Housing Authority of New Brunswick v. Suydam Investors

The New Jersey Law Journal has recently reported that New Brunswick’s Housing Authority will pay $2.05 million to an Investment company that owns homes and commercial properties in the city. The properties have been condemned by the Authority so that they may be converted into low and moderate-cost housing.

The process through which the Housing Authority went through in order to proceed with condemnation began in 2000 when it offered $972,000 for the properties. The property owner, Suydam Investors did not accept the Authority’s offer, instead claiming that the properties were worth $2.5 million. Finally a compensation commission determined and awarded the investors $1.7 million.

As is the case with many condemnation proceedings in New Jersey, there was an environmental issue raised. It was alleged that there were contamination of certain properties with asbestos, oil, and lead paint. As such, the authority sued to amend its original valuation so that it could take into account the costs associated with remediation. The matter went to the State Supreme Court which held that contaminated property, when condemned, must be valued as if it has been remediated and the condemnor should reserve the right to maintain a separate action for remediation or cleanup costs.

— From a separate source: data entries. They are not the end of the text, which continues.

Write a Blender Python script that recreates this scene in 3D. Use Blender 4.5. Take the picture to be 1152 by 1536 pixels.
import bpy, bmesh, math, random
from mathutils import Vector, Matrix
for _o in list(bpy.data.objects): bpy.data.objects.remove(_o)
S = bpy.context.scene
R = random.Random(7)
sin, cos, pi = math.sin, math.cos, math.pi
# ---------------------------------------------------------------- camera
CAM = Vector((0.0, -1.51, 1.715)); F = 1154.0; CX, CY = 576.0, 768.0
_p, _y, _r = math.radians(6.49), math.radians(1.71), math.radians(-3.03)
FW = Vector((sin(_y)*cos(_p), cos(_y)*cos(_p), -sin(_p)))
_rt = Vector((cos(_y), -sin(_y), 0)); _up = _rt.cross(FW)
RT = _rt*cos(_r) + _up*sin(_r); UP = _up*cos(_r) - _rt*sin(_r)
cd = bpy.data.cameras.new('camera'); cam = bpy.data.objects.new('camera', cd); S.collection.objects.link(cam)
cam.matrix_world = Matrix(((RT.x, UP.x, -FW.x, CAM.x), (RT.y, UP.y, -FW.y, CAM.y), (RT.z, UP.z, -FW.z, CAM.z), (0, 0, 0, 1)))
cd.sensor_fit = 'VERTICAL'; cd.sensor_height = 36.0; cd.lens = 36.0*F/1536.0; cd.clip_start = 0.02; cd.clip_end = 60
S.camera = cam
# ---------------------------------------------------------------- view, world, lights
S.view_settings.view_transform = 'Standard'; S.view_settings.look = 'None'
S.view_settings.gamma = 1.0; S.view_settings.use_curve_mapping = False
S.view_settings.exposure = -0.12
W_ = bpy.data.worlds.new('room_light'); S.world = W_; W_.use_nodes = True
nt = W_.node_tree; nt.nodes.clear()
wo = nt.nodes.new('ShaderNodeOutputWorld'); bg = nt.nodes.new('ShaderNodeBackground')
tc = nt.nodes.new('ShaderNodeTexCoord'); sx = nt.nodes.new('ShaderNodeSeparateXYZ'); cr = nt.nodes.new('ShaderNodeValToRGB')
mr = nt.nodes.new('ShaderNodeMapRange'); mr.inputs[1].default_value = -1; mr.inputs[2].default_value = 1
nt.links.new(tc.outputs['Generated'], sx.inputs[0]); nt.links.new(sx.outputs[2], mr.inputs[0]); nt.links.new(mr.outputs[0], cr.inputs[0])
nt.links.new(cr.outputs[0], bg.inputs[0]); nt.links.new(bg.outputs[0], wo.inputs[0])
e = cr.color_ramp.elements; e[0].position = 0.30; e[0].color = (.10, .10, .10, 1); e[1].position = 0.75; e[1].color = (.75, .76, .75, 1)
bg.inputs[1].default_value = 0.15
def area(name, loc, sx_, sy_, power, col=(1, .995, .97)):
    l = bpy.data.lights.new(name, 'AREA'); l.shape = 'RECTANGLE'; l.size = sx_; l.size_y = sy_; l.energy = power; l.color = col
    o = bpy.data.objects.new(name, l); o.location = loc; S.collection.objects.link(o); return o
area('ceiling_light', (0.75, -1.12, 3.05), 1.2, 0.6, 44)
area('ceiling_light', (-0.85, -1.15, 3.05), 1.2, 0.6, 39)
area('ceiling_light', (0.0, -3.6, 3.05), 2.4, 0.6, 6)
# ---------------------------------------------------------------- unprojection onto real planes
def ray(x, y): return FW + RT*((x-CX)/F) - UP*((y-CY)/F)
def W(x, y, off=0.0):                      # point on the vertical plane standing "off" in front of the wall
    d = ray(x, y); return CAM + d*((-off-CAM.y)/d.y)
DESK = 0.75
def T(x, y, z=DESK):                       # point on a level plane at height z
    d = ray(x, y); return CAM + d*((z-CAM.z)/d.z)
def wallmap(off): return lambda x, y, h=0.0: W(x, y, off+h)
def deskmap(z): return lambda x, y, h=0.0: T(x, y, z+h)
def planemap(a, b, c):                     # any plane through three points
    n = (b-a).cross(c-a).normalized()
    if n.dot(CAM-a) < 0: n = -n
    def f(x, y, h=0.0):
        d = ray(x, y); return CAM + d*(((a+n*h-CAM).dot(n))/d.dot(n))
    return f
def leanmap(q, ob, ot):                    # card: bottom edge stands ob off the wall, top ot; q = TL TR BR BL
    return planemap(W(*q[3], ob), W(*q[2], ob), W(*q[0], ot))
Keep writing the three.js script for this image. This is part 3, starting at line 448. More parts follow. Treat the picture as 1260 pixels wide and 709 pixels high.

This case is important since the reported decision confirms that the condemning authority is not allowed to withhold funds for estimated environmental problems, but must deposit the full compensation amount with the court. Secondly, this shows that often times the clean up costs are exaggerated by the condemning authority, and as such, individuals whose property is labeled as having environmental clean up concerns should retain an attorney with a knowledge of the applicable environmental clean up standards in New Jersey.